Osip Mandelstam and the perils of writing poetry under Stalin

2017_18_osip_2Eimear McBride at The New Statesman:

One of the most revealing photographs of Osip Mandelstam still in existence is a mugshot taken in the Lubyanka, on the occasion of his first arrest, in 1934. In the side-on view, it’s of little significance: he looks like any balding 1930s labourer from almost anywhere. Face on, though, arms folded and lips firmly pursed, he presents another proposition entirely. In this shot Mandelstam looks directly into the lens as though he is staring down the photographer.
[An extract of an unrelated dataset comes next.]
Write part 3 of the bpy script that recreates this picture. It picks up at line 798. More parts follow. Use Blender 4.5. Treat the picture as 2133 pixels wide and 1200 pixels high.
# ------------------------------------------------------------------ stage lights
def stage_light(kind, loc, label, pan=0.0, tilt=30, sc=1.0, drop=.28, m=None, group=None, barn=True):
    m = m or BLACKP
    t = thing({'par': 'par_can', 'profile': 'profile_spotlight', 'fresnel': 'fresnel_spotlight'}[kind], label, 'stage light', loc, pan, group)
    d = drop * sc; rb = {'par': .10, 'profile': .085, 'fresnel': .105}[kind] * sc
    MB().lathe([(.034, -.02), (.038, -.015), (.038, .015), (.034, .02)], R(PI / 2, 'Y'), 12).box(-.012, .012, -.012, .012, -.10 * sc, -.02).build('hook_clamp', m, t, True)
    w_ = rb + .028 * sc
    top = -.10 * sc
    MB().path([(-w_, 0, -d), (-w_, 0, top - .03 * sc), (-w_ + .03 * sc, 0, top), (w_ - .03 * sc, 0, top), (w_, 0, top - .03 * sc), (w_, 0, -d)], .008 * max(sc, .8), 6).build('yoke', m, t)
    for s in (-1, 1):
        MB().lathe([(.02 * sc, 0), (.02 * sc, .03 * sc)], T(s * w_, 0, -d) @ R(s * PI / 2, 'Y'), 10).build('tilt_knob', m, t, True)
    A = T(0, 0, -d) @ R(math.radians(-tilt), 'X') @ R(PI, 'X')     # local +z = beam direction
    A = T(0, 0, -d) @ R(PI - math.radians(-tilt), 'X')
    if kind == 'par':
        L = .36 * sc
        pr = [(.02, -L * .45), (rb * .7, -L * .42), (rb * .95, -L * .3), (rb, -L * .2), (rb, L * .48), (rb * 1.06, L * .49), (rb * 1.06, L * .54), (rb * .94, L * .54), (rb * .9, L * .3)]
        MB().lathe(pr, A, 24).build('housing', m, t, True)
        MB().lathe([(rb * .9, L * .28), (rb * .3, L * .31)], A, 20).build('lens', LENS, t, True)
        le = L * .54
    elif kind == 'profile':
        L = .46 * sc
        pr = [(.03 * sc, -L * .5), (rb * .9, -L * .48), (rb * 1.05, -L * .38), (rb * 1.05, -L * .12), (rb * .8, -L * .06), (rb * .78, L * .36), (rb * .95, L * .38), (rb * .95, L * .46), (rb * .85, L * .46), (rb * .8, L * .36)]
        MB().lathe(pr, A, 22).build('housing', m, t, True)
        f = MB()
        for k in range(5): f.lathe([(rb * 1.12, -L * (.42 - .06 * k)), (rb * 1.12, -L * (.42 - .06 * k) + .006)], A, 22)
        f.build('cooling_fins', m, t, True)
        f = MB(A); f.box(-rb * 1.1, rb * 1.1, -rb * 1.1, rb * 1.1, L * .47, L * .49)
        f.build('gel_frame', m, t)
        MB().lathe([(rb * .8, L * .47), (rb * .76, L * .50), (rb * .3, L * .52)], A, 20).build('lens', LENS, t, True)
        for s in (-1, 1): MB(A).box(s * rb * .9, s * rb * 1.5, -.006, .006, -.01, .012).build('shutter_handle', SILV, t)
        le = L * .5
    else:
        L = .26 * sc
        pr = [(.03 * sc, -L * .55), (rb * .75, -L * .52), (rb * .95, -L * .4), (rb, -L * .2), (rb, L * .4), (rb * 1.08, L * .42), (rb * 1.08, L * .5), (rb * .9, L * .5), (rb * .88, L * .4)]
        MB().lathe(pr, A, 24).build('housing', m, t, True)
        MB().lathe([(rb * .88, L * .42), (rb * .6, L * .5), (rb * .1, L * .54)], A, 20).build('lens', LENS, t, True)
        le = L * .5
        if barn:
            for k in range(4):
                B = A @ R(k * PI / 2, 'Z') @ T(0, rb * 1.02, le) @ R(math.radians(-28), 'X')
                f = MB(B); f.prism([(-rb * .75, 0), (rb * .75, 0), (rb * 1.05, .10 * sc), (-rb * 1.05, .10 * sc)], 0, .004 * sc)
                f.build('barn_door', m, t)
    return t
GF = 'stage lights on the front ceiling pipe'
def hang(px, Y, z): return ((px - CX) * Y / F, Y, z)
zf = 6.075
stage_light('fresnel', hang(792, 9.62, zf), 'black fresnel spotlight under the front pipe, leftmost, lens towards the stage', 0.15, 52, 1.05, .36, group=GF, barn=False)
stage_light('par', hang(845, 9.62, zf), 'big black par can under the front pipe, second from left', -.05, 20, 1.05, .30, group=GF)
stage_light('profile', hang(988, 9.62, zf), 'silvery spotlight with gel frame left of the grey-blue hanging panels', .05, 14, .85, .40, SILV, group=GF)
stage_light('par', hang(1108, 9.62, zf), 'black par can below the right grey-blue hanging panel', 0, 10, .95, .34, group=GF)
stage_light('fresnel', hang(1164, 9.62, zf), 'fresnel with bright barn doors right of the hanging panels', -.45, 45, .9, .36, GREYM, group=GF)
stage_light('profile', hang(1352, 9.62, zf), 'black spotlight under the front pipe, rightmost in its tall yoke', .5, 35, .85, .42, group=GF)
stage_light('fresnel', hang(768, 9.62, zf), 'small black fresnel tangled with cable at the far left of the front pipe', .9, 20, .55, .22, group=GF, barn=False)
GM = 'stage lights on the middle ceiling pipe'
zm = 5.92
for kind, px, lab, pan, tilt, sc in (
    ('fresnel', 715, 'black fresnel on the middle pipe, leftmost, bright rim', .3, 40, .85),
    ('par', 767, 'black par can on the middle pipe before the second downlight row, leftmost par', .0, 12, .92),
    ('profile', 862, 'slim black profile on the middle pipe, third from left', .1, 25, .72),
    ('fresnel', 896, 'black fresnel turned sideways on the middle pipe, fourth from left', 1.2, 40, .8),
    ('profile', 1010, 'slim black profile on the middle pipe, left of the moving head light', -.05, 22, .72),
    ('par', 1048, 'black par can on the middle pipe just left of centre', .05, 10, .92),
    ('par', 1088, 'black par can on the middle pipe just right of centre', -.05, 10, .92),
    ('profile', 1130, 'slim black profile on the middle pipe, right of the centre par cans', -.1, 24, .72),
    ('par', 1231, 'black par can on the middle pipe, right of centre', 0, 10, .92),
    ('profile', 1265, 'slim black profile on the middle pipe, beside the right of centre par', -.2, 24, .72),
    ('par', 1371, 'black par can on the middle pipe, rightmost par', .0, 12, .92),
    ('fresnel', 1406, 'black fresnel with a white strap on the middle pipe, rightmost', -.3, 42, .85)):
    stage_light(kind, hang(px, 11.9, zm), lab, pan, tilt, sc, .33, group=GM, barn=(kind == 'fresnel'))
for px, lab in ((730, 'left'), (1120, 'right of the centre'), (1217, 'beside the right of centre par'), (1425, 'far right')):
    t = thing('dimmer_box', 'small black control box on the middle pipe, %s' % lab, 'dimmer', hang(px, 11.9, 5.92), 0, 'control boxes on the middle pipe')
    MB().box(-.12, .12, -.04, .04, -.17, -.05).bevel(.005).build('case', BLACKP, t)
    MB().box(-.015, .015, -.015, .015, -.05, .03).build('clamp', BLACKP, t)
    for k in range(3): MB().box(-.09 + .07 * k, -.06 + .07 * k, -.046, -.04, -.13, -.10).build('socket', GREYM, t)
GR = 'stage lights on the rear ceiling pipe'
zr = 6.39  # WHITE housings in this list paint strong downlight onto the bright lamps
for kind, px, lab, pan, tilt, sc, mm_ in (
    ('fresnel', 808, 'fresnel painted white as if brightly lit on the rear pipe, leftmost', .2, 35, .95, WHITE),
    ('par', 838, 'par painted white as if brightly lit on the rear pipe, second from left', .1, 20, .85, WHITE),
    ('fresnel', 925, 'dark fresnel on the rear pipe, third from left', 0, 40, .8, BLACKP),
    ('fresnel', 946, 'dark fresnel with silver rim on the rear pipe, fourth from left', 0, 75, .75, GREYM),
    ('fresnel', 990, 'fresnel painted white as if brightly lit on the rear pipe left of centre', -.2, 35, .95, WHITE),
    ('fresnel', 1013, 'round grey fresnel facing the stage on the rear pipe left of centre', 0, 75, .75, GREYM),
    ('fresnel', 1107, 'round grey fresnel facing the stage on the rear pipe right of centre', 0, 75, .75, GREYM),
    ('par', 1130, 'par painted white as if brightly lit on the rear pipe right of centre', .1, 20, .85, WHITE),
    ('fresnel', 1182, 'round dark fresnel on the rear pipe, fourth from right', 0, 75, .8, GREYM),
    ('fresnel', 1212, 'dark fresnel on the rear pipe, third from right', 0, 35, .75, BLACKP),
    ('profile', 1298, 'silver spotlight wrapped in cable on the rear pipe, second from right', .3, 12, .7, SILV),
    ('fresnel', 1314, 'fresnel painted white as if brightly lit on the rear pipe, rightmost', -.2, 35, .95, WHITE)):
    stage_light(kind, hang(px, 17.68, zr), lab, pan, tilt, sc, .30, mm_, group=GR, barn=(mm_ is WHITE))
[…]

His eyes conceal any trace of the fear that must have been coursing through him; rather, his expression is the very manifestation of contempt. It is the face of a man who has never and will never let anyone, including himself, off the hook.
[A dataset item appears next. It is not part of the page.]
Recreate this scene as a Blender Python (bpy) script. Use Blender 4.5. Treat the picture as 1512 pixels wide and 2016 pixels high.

By the time of this first arrest, Mandelstam had already lived for several years with the knowledge that the long-term aim of the Soviet state machine was to take his life – the method and the timescale were all that remained to be revealed. “Only in Russia is poetry respected,” he is quoted as ­saying. “It gets people killed. Is there ­anywhere else where poetry is so common a motive for murder?”
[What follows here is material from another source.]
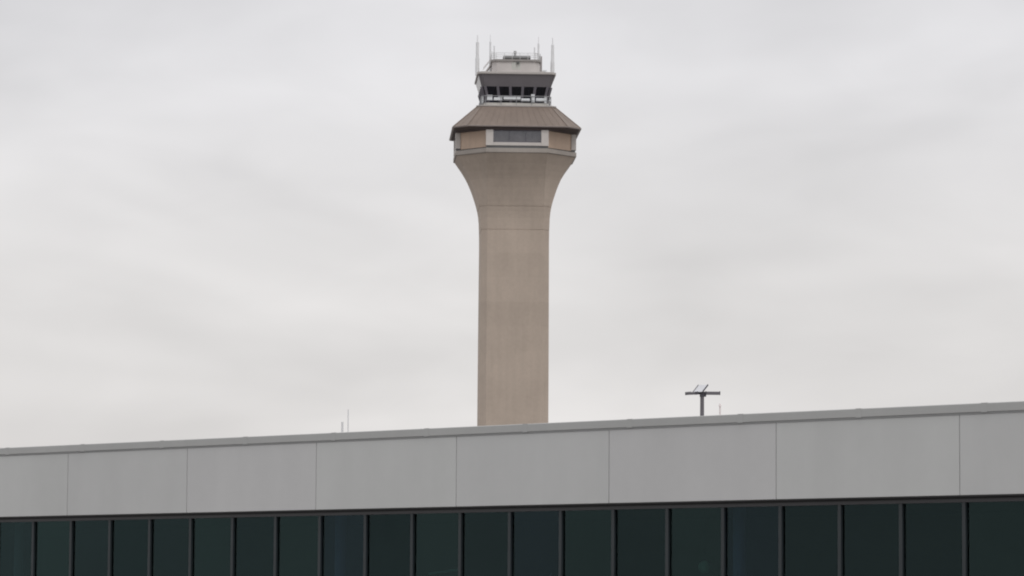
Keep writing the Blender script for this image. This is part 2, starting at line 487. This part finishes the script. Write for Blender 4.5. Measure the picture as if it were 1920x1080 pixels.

The truth of this statement had been borne out long before Russia arrived at the great Yezhov terror of 1937-38, which was to provide Mandelstam and so many others with their end. Anna Akhmatova’s former husband, the poet and founder of the Acmeist movement, Nikolai Gumilev, had been arrested by the Cheka, the secret police, framed for participating in a fictitious tsarist plot and summarily executed in 1921.